Em "Quem ainda escreve poesia?" conhecemos um pouco do fazer poético de J.C. Pacheco, que nos conduz por uma viagem íntima através de suas memórias e observações que pode ter retirado de diversos momentos de sua vida. O livro é dividido em seções temáticas como "Vida", "Mundo" e "Fé", e cada um deles trás uma nova faceta a sua escrita. Parece que estamos lendo diversos livros diferentes, mas em todos é possível encontrar algo que torne a escrita de Pacheco única.
O legal do livro é que ele já começa com uma super ambientação no próprio autor, nele Pacheco nos introduz à sua jornada poética, revelando sua infância como um garoto tímido que encontrava refúgio na criação de um mundo imaginário. Essa introdução pessoal é muito importante para todas as poesias que vem pela frente, pois daí passamos a entender melhor toda a perspectiva dele.
Os poemas, escritos de maneira a remeterem a uma certa musicalidade, exploram temas que vão desde a paixão pela pátria até as angústias pessoais, passando por questões contemporâneas, guerra e espiritualidade! Tem poesia pra todos os gostos.
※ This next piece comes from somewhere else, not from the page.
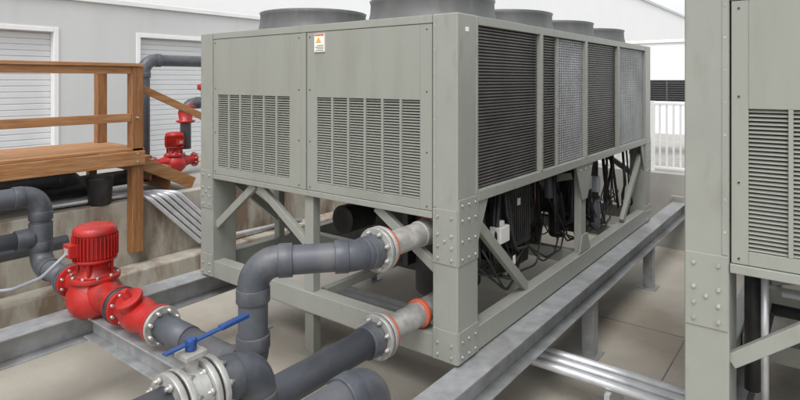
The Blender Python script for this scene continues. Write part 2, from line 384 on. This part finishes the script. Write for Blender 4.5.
# ------------------------------------------------------------ support steel
S=empty('galvanised_support_rail')
ibeam(S,'beam',(-1.6,-0.07,0.79),(6.57,-0.07,0.79),0.20,0.22)
legs=Part('legs','galv',S)
for x in (2.35,4.6,0.2): legs.box(x-0.06,x+0.06,-0.13,-0.01,0.012,0.57); legs.box(x-0.11,x+0.11,-0.18,0.04,0.0,0.012)
legs.done(0.003,1)
bk=Part('wall_bracket','steel',S); bk.box(6.45,6.57,-0.2,0.06,0.792,0.87); bk.done(0.004)
S2=empty('galvanised_support_rail.001')
ibeam(S2,'beam',(-2.9,W+0.03,0.79),(6.57,W+0.03,0.79),0.24,0.22)
legs=Part('legs','galv',S2)
for x in (-2.2,0.73,2.6,4.6): legs.box(x-0.06,x+0.06,W-0.03,W+0.09,0.012,0.57); legs.box(x-0.11,x+0.11,W-0.08,W+0.14,0.0,0.012)
legs.done(0.003,1)
S3=empty('galvanised_cross_beam')
ibeam(S3,'beam',(0.73,0.05,0.57),(0.73,W-0.1,0.57),0.14,0.16)
ibeam(S3,'beam_b',(-1.05,0.05,0.79),(-1.05,W-0.1,0.79),0.16,0.18)
legs=Part('legs','frame',S3); legs.box(0.68,0.78,2.08,2.20,0.012,0.41); legs.box(0.61,0.85,2.02,2.26,0,0.012)
legs.box(-1.1,-1.0,0.6,0.7,0.012,0.61); legs.done(0.003,1)
S4=empty('galvanised_support_rail.002')
ibeam(S4,'beam',(-0.4,-1.45,0.79),(6.57,-1.45,0.79),0.20,0.22)
legs=Part('legs','galv',S4)
for x in (0.2,2.4,4.6): legs.box(x-0.06,x+0.06,-1.51,-1.39,0.0,0.57)
legs.done()

# ------------------------------------------------------------ chiller water pipes
PU=empty('chilled_water_supply_pipe')
n=Part('steel_nozzle','steel',PU); n.cyl((0.45,0.335,1.62),(-0.40,0.335,1.62),0.082,28); n.cyl((0.02,0.335,1.62),(0.30,0.335,1.62),0.090,28); n.done(0.003)
g=Part('orange_coupling','orange',PU); g.cyl((0.13,0.335,1.62),(0.2,0.335,1.62),0.1,28); g.cyl((-0.375,0.335,1.62),(-0.35,0.335,1.62),0.13,36); g.done(0.006)
flange(PU,(-0.415,0.335,1.62),(1,0,0),0.142)
pvc(PU,[(-0.44,0.335,1.62),(-0.60,0.36,1.62),(-1.05,0.78,1.61),(-1.05,0.78,0.95),(-1.05,1.6,0.95)],0.087,0.15)
cc=Part('flange_hub','pvc_d',PU); cc.cyl((-0.45,0.335,1.62),(-0.53,0.34,1.62),0.102,28); cc.done(0.005)
PL=empty('chilled_water_return_pipe')
n=Part('steel_nozzle','steel',PL); n.cyl((0.45,0.335,1.065),(-0.40,0.335,1.065),0.082,28); n.done(0.003)
g=Part('orange_coupling','orange',PL); g.cyl((0.01,0.335,1.065),(0.05,0.335,1.065),0.098,28); g.cyl((-0.375,0.335,1.065),(-0.35,0.335,1.065),0.13,36); g.done(0.006)
flange(PL,(-0.415,0.335,1.065),(1,0,0),0.142)
pvc(PL,[(-0.44,0.335,1.065),(-2.6,0.335,1.065)],0.087)
cc=Part('flange_hub','pvc_d',PL); cc.cyl((-0.45,0.335,1.065),(-0.55,0.335,1.065),0.102,28); cc.done(0.005)
PE=empty('header_pipe')
pvc(PE,[(-1.10,-0.20,0.25),(-1.10,-0.20,1.25),(-2.6,-0.20,1.25)],0.087,0.14)
PV=empty('valve_pipe')
pvc(PV,[(-1.52,0.156,0.2),(-1.52,0.156,1.38),(-1.76,0.156,1.38)],0.087,0.14)
pvc(PV,[(-1.95,0.156,1.38),(-2.7,0.156,1.38)],0.087,name='pipe_b')
flange(PV,(-1.775,0.156,1.38),(1,0,0),0.135); flange(PV,(-1.925,0.156,1.38),(1,0,0),0.135,name='flange2')
v=Part('butterfly_valve_body','steel',PV); v.cyl((-1.89,0.156,1.38),(-1.81,0.156,1.38),0.115,32); v.cyl((-1.85,0.156,1.38),(-1.85,0.156,1.565),0.03,16); v.box(-1.90,-1.80,0.11,0.20,1.55,1.575); v.done(0.004)
v=Part('blue_lever','blue',PV); v.beam((-1.97,0.156,1.60),(-1.55,0.175,1.615),0.030,0.010); v.cyl((-1.85,0.156,1.577),(-1.85,0.156,1.625),0.024,16)
v.beam((-1.70,0.17,1.61),(-1.55,0.175,1.617),0.036,0.018); v.done(0.005)

# ------------------------------------------------------------ pump
def pump(name,loc,rot=0,s=1.0):
    E=empty(name,loc); E.rotation_euler=(0,0,rot); E.scale=(s,s,s)
    b=Part('volute','red',E)
    b.turned((0,0,-0.20),(0,0,1),[(0,0.08),(0.02,0.13),(0.08,0.19),(0.15,0.215),(0.22,0.205),(0.28,0.17),(0.31,0.15),(0.312,0.19),(0.345,0.19),(0.35,0.12)],36)
    b.turned((0,-0.42,0),(0,1,0),[(0,0.135),(0.03,0.135),(0.031,0.085),(0.12,0.085),(0.24,0.12),(0.3,0.14)],32)
    b.turned((0,0.42,0),(0,-1,0),[(0,0.135),(0.03,0.135),(0.031,0.085),(0.12,0.085),(0.24,0.12),(0.3,0.14)],32)
    b.done(0.003)
    k=Part('bracket','red',E)
    k.turned((0,0,0.15),(0,0,1),[(0,0.15),(0.02,0.12),(0.06,0.105),(0.10,0.12),(0.12,0.165),(0.14,0.165)],32)
    for t in range(4):
        a=math.pi/4+t*math.pi/2; k.beam((0.13*math.cos(a),0.13*math.sin(a),0.15),(0.13*math.cos(a),0.13*math.sin(a),0.27),0.03,0.02)
    k.done(0.003)
    m=Part('motor','red',E)
    m.turned((0,0,0.29),(0,0,1),[(0,0.15),(0.01,0.155),(0.19,0.155),(0.195,0.165),(0.215,0.165),(0.235,0.16),(0.255,0.14),(0.265,0.09),(0.268,0.0)],36)
    for t in range(36):
        a=2*math.pi*t/36; c,sn=math.cos(a),math.sin(a)
        m.beam((0.16*c,0.16*sn,0.30),(0.16*c,0.16*sn,0.475),0.006,0.028,up=(c,sn,0))
    m.box(-0.22,-0.14,-0.06,0.06,0.33,0.43)
    m.done(0.002,1)
    f=Part('bolts','steel',E)
    for t in range(10):
        a=2*math.pi*t/10; f.cyl((0.172*math.cos(a),0.172*math.sin(a),0.14),(0.172*math.cos(a),0.172*math.sin(a),0.165),0.012,6)
    for yy in (-0.42,0.42):
        for t in range(8):
            a=2*math.pi*(t+.5)/8; sg=1 if yy<0 else -1
            f.cyl((0.11*math.cos(a),yy-sg*0.05,0.11*math.sin(a)),(0.11*math.cos(a),yy+sg*0.05,0.11*math.sin(a)),0.011,8)
    f.done()
    npl=Part('nameplate','steel',E); npl.box(-0.223,-0.2195,-0.035,0.035,0.355,0.405); npl.done()
    return E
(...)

"Quem ainda escreve poesia?" foi um título que me atraiu logo no começo, achei muito inteligente a forma como ele funciona meio que como uma sátira, sugerindo uma espécie de ironia que ressoa à medida que nos aprofundamos nas páginas do livro, explorando não apenas a escrita poética, mas também as reações que ela pode evocar naqueles que a encontram.
A construção das poesias é um dos pontos que eu mais gostei.. até porque elas são super leves e fáceis de serem lidas. Pacheco não apenas tece suas opiniões de forma envolvente, mas também convida o leitor a refletir sobre suas próprias motivações para ler poesia.
"Na primavera,
Flora germina
Caleidoscópio à retina
Espirro todo o tempo
Estação da alergia
Exacerbada libido tem o verão,
Estação do pecado
Diabo adora
Corpos em exposição"
Nesse poema, intitulado "Estações", eu amei como o autor explorou as diversas estações do ano como metáforas para experiências humanas. Ao abordar a primavera, ele destaca o florescimento da flora, mas habilmente introduz um elemento de desconforto, personificando a estação como uma época de alergias constantes (que me assolam, logo em facilmente me identifiquei).
Essa dualidade sugere uma complexidade nas experiências da vida, onde a beleza muitas vezes coexiste com desafios inesperados. Aqui, Pachecho parece explorar não apenas as características naturais da estação, mas também as emoções humanas associadas a ela.
De tinta e duras penas
Escreveram-se heroísmo e tragédia
À África ou ao Novo Mundo,
A morte vinha em caravela
Não é um conto shakespeariano
Distorção que se estende por séculos
Precisamente, quinhentos anos
O poema "Mundo Branco, Monocromático" explora a dualidade de um ambiente aparentemente puro e próspero, associado ao branco. O poeta também destaca a narrativa trágica e heroica que se desdobrou ao longo de quinhentos anos de história. A referência à morte vindo em caravela evoca a exploração e as consequências nefastas da colonização. Essa estrofe destaca a carga histórica e social do "mundo branco, monocromático", revelando as cicatrizes de uma narrativa que continua a ecoar através do tempo.
A habilidade de J.C. Pacheco em articular pensamentos complexos de maneira acessível e envolvente faz de "Quem ainda escreve poesia?" uma ótima coletânea para qualquer apreciador de poesia. A obra não apenas desafia a pergunta do título, mas também nos faz refletir sobre por que continuamos a ler e valorizar a poesia em um mundo cada vez mais acelerado e fragmentado. Recomendo esta obra a todos que buscam uma jornada poética enriquecedora e reflexiva.